Objective: Retype the opening lines of the data exactly, stopping after the line that contains "TAU = math.tau". Skip every picture.

Data shown:
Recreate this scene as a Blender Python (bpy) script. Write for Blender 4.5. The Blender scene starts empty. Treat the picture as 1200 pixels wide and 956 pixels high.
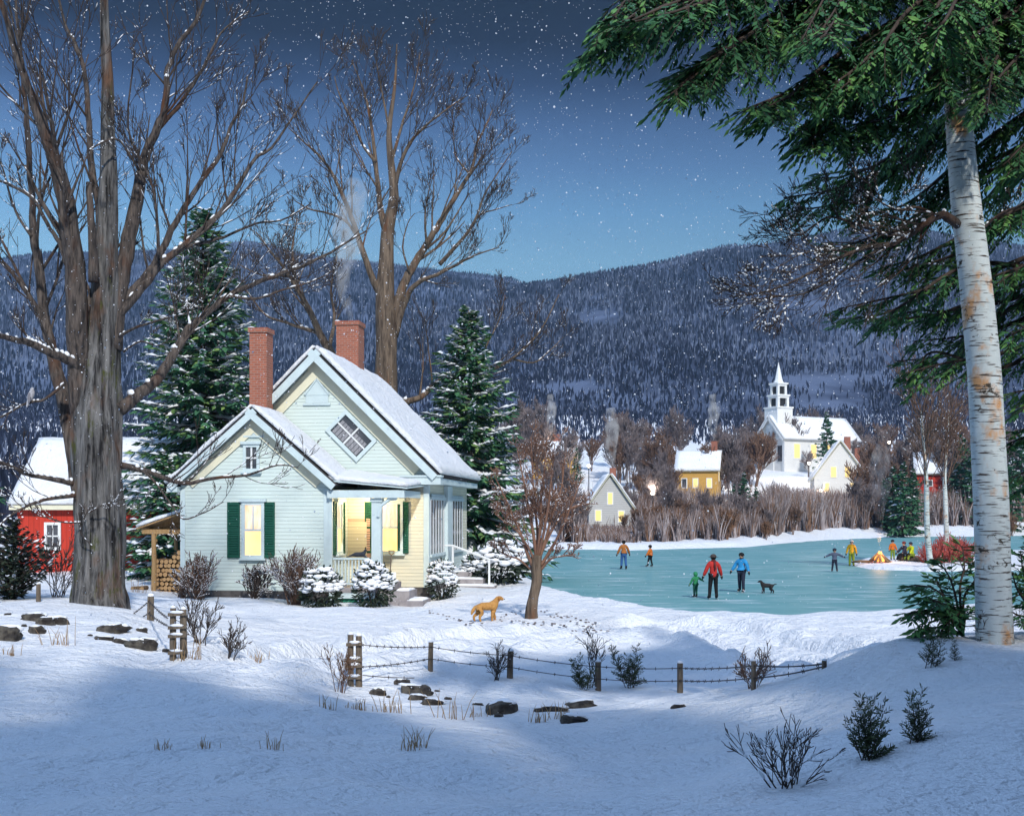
import bpy, math, random
import numpy as np
from mathutils import Vector, Matrix
from mathutils import noise as mnoise

scene = bpy.context.scene
col = scene.collection
F, HY, CZ = 1400.0, 600.0, 3.2      # focal length in pixels of a 1200 wide frame, horizon row, eye height over the ice
TAU = math.tau


def P(px, py, D):
    """World point at distance D seen in direction (px, py)."""
    return Vector(((px - 600) / F * D, D, CZ + (HY - py) / F * D))


def DZ(py, z):
    """Distance at which height z appears on row py."""
    return (CZ - z) * F / (py - HY)


def lerp(a, b, t):
    return a + (b - a) * t


def sstep(a, b, x):
    t = np.clip((x - a) / (b - a), 0, 1)
    return t * t * (3 - 2 * t)


class MB:
    """Collects shapes that become ONE mesh object."""

    def __init__(s):
        s.v, s.f, s.m = [], [], []

    def add(s, vs, fs, mi=0):
        o = len(s.v)
        s.v.extend([tuple(v) for v in vs])
        s.f.extend([tuple(i + o for i in f) for f in fs])
        s.m.extend([mi] * len(fs))

    def obox(s, c, a, b, n, sa, sb, sn, mi=0):
        c, a, b, n = Vector(c), Vector(a).normalized(), Vector(b).normalized(), Vector(n).normalized()
        vs = []
        for k in (-.5, .5):
            for j in (-.5, .5):
                for i in (-.5, .5):
                    vs.append(c + a * (i * sa) + b * (j * sb) + n * (k * sn))
        s.add(vs, [(0, 2, 3, 1), (4, 5, 7, 6), (0, 1, 5, 4), (2, 6, 7, 3), (0, 4, 6, 2), (1, 3, 7, 5)], mi)

    def box(s, x0, x1, y0, y1, z0, z1, mi=0):
        s.obox(((x0 + x1) / 2, (y0 + y1) / 2, (z0 + z1) / 2), (1, 0, 0), (0, 1, 0), (0, 0, 1), abs(x1 - x0), abs(y1 - y0), abs(z1 - z0), mi)

    def prism(s, poly, vec, mi=0):
        n = len(poly)
        vec = Vector(vec)
        vs = [Vector(p) for p in poly] + [Vector(p) + vec for p in poly]
        fs = [tuple(range(n - 1, -1, -1)), tuple(range(n, 2 * n))]
        fs += [(i, (i + 1) % n, n + (i + 1) % n, n + i) for i in range(n)]
        s.add(vs, fs, mi)

    def tube(s, pts, rad, n=6, mi=0, flute=0.0, seed=0, cap=True):
        pts = [Vector(p) for p in pts]
        k = len(pts)
        if k < 2:
            return
        if not hasattr(rad, '__len__'):
            rad = [rad] * k
        t = (pts[1] - pts[0]).normalized()
        u = t.orthogonal().normalized()
        vs = []
        for i in range(k):
            if i == 0:
                t = pts[1] - pts[0]
            elif i == k - 1:
                t = pts[i] - pts[i - 1]
            else:
                t = pts[i + 1] - pts[i - 1]
            if t.length < 1e-9:
                t = Vector((0, 0, 1))
            t.normalize()
            u = u - t * u.dot(t)
            if u.length < 1e-6:
                u = t.orthogonal()
            u.normalize()
            w = t.cross(u)
            r = rad[i]
            for j in range(n):
                a = TAU * j / n
                rr = r
                if flute:
                    q = mnoise.noise(Vector((math.cos(a) * 2.6 + seed, math.sin(a) * 2.6, i * .16)))
                    q2 = mnoise.noise(Vector((math.cos(a) * 7 + seed, math.sin(a) * 7, i * .35 + 9)))
                    rr = r * (1 + flute * (q + .6 * q2))
                vs.append(pts[i] + u * (math.cos(a) * rr) + w * (math.sin(a) * rr))
        fs = []
        for i in range(k - 1):
            for j in range(n):
                j2 = (j + 1) % n
                fs.append((i * n + j, i * n + j2, (i + 1) * n + j2, (i + 1) * n + j))
        if cap:
            fs.append(tuple(range(n - 1, -1, -1)))
            fs.append(tuple((k - 1) * n + j for j in range(n)))
        s.add(vs, fs, mi)

    def blob(s, c, rx, ry, rz, seg=8, ring=5, jit=0.0, seed=0, mi=0, flat=None, rot=None):
        c = Vector(c)
        vs, fs = [], []
        for i in range(ring + 1):
            th = math.pi * i / ring
            for j in range(seg):
                ph = TAU * j / seg
                d = Vector((math.sin(th) * math.cos(ph), math.sin(th) * math.sin(ph), math.cos(th)))
                k = 1 + (jit * mnoise.noise(d * 1.7 + Vector((seed, seed * .7, 0))) if jit else 0)
                p = Vector((d.x * rx * k, d.y * ry * k, d.z * rz * k))
                if flat is not None and p.z < flat * rz:
                    p.z = flat * rz
                if rot is not None:
                    p = rot @ p
                vs.append(c + p)
        for i in range(ring):
            for j in range(seg):
                j2 = (j + 1) % seg
                fs.append((i * seg + j, (i + 1) * seg + j, (i + 1) * seg + j2, i * seg + j2))
        s.add(vs, fs, mi)

    def leaf(s, p, d, side, l, w, mi=0):
        """Thin pointed leaf or needle spray."""
        m = p + d * (l * .45)
        s.add([p, m + side * w, p + d * l, m - side * w], [(0, 1, 2, 3)], mi)

    def slab(s, A, B, C, D, t, nx=1, ny=1, amp=0.0, seed=0, edge=.6, mi=0):
        """Slab of thickness t on the quad A B C D (counter-clockwise seen from its normal)."""
        A, B, C, D = map(Vector, (A, B, C, D))
        nrm = (B - A).cross(D - A).normalized()
        top, bot = [], []
        for j in range(ny + 1):
            for i in range(nx + 1):
                u, v = i / nx, j / ny
                p = A * (1 - u) * (1 - v) + B * u * (1 - v) + C * u * v + D * (1 - u) * v
                h = t
                if i in (0, nx) or j in (0, ny):
                    h *= edge
                o = Vector((0, 0, 0))
                if amp:
                    h *= 1 + amp * mnoise.noise(p * 1.3 + Vector((seed, 0, 0))) + amp * .5 * mnoise.noise(p * 4.1 + Vector((seed, 3, 0)))
                    if i in (0, nx):
                        o = (B - A).normalized() * (.05 * mnoise.noise(p * 3 + Vector((seed, 5, 1))))
                    if j in (0, ny):
                        o = o + (D - A).normalized() * (.07 * mnoise.noise(p * 2.5 + Vector((seed, 8, 2))))
                top.append(p + nrm * h + o)
                bot.append(p)
        W = nx + 1
        N = W * (ny + 1)
        fs = []
        for j in range(ny):
            for i in range(nx):
                q = j * W + i
                fs.append((q, q + 1, q + W + 1, q + W))
                fs.append((N + q, N + q + W, N + q + W + 1, N + q + 1))
        for i in range(nx):
            fs.append((N + i, N + i + 1, i + 1, i))
            q = ny * W + i
            fs.append((q, q + 1, N + q + 1, N + q))
        for j in range(ny):
            q = j * W
            fs.append((q, q + W, N + q + W, N + q))
            q = j * W + nx
            fs.append((N + q, N + q + W, q + W, q))
        s.add(top + bot, fs, mi)

    def build(s, name, mats, parent=None, smooth=False, origin=None):
        me = bpy.data.meshes.new(name)
        v = s.v
        if origin is not None:
            ox, oy, oz = origin
            v = [(a - ox, b - oy, c - oz) for a, b, c in v]
        me.from_pydata(v, [], s.f)
        if not isinstance(mats, (list, tuple)):
            mats = [mats]
        for m in mats:
            me.materials.append(m)
        if len(mats) > 1:
            me.polygons.foreach_set('material_index', np.array(s.m, dtype=np.int32))
        me.polygons.foreach_set('use_smooth', np.full(len(s.f), bool(smooth)))
        me.update()
        o = bpy.data.objects.new(name, me)
        col.objects.link(o)
        if name in ('branch_snow', 'crown', 'foliage', 'twigs', 'embers'):
            o['kind'] = 'stuff'
        if parent is not None:
            o.parent = parent
        elif origin is not None:
            o.location = origin
        return o


def tag(o, label=None, cat=None, group=None, kind=None):
    if label:
        o['label'] = label
    if cat:
        o['category'] = cat
    if group:
        o['group'] = group
    if kind:
        o['kind'] = kind
    return o


def thing(name, loc, label, cat, group=None, rz=0.0):
    o = bpy.data.objects.new(name, None)
    col.objects.link(o)
    o.location = loc
    o.rotation_euler = (0, 0, rz)
    return tag(o, label, cat, group)


def copy_thing(root, loc, rz=0.0, label=None, scale=None):
    c = root.copy()
    col.objects.link(c)
    c.location = loc
    c.rotation_euler = (0, 0, rz)
    if scale:
        c.scale = scale if hasattr(scale, '__len__') else (scale,) * 3
    if label:
        c['label'] = label
    for ch in root.children:
        d = ch.copy()
        col.objects.link(d)
        d.parent = c
        for g in ch.children:
            e = g.copy()
            col.objects.link(e)
            e.parent = d
    return c


# ------------------------------------------------------------------ materials
def newmat(name):
    m = bpy.data.materials.new(name)
    m.use_nodes = True
    nt = m.node_tree
    b = nt.nodes['Principled BSDF']
    return m, nt, b


def N(nt, typ, **kw):
    n = nt.nodes.new(typ)
    for k, v in kw.items():
        if k.startswith('i_'):
            n.inputs[k[2:].replace('_', ' ')].default_value = v
        else:
            setattr(n, k, v)
    return n


def coords(nt, stretch=(1, 1, 1)):
    tc = N(nt, 'ShaderNodeTexCoord')
    mp = N(nt, 'ShaderNodeMapping')
    mp.inputs['Scale'].default_value = stretch
    nt.links.new(tc.outputs['Object'], mp.inputs['Vector'])
    return mp.outputs['Vector']


def noise_fac(nt, vec, scale, detail=4, rough=.6, lo=.35, hi=.65):
    n = N(nt, 'ShaderNodeTexNoise')
    n.inputs['Scale'].default_value = scale
    n.inputs['Detail'].default_value = detail
    n.inputs['Roughness'].default_value = rough
    nt.links.new(vec, n.inputs['Vector'])
    mr = N(nt, 'ShaderNodeMapRange')
    mr.inputs['From Min'].default_value = lo
    mr.inputs['From Max'].default_value = hi
    nt.links.new(n.outputs['Fac'], mr.inputs['Value'])
    return mr.outputs['Result'], n.outputs['Fac']


def mixc(nt, fac, a, b):
    m = N(nt, 'ShaderNodeMix', data_type='RGBA')
    for sock, val in ((m.inputs[6], a), (m.inputs[7], b)):
        if hasattr(val, 'links') or hasattr(val, 'is_linked'):
            nt.links.new(val, sock)
        else:
            sock.default_value = (*val, 1)
    if hasattr(fac, 'is_linked'):
        nt.links.new(fac, m.inputs[0])
    else:
        m.inputs[0].default_value = fac
    return m.outputs[2]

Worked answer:
Recreate this scene as a Blender Python (bpy) script. Write for Blender 4.5. The Blender scene starts empty. Treat the picture as 1200 pixels wide and 956 pixels high.
import bpy, math, random
import numpy as np
from mathutils import Vector, Matrix
from mathutils import noise as mnoise

scene = bpy.context.scene
col = scene.collection
F, HY, CZ = 1400.0, 600.0, 3.2      # focal length in pixels of a 1200 wide frame, horizon row, eye height over the ice
TAU = math.tau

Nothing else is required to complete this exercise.